* [JOB]
Give back the lines exactly, from the first one to the line with "COL = SC.collection", both ends included.

* [PROVIDED DATA]
+---+

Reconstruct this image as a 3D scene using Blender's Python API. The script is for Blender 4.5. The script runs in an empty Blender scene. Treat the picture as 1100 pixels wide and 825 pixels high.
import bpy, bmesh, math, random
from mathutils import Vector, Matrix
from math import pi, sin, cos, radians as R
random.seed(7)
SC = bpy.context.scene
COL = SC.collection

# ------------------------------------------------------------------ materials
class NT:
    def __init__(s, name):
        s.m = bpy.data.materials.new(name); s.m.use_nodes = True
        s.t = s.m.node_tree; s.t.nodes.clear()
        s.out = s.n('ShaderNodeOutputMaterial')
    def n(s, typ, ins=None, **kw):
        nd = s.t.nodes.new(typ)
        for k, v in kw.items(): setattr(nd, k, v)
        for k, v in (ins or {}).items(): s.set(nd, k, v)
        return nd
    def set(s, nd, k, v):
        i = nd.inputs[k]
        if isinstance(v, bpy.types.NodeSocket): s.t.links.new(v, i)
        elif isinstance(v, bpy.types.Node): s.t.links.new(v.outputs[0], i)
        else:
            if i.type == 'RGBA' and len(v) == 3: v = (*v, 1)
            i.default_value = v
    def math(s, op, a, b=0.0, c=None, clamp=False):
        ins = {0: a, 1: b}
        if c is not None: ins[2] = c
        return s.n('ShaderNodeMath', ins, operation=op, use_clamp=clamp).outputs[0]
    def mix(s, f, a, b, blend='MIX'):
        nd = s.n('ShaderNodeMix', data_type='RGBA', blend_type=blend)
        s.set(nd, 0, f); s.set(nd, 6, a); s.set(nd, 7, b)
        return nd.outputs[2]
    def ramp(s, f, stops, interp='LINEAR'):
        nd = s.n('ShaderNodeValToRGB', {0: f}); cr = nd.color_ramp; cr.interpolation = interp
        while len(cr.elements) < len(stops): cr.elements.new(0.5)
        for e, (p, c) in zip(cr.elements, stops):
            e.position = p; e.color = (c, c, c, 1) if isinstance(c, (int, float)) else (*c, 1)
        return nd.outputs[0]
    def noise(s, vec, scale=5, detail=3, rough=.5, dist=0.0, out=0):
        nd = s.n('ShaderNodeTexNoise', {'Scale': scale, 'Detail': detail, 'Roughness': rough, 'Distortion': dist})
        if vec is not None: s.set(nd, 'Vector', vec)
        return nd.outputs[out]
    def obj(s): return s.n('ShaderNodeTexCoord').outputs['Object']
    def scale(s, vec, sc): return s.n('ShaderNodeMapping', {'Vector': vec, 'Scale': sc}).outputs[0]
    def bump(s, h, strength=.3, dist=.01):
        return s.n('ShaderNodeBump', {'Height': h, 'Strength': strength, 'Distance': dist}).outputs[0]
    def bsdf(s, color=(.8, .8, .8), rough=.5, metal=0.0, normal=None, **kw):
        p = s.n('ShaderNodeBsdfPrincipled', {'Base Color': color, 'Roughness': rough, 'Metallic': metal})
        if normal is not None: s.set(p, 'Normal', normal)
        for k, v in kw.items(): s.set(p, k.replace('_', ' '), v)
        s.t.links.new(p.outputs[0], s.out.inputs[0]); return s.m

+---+

* [FULL RESPONSE]
Reconstruct this image as a 3D scene using Blender's Python API. The script is for Blender 4.5. The script runs in an empty Blender scene. Treat the picture as 1100 pixels wide and 825 pixels high.
import bpy, bmesh, math, random
from mathutils import Vector, Matrix
from math import pi, sin, cos, radians as R
random.seed(7)
SC = bpy.context.scene
COL = SC.collection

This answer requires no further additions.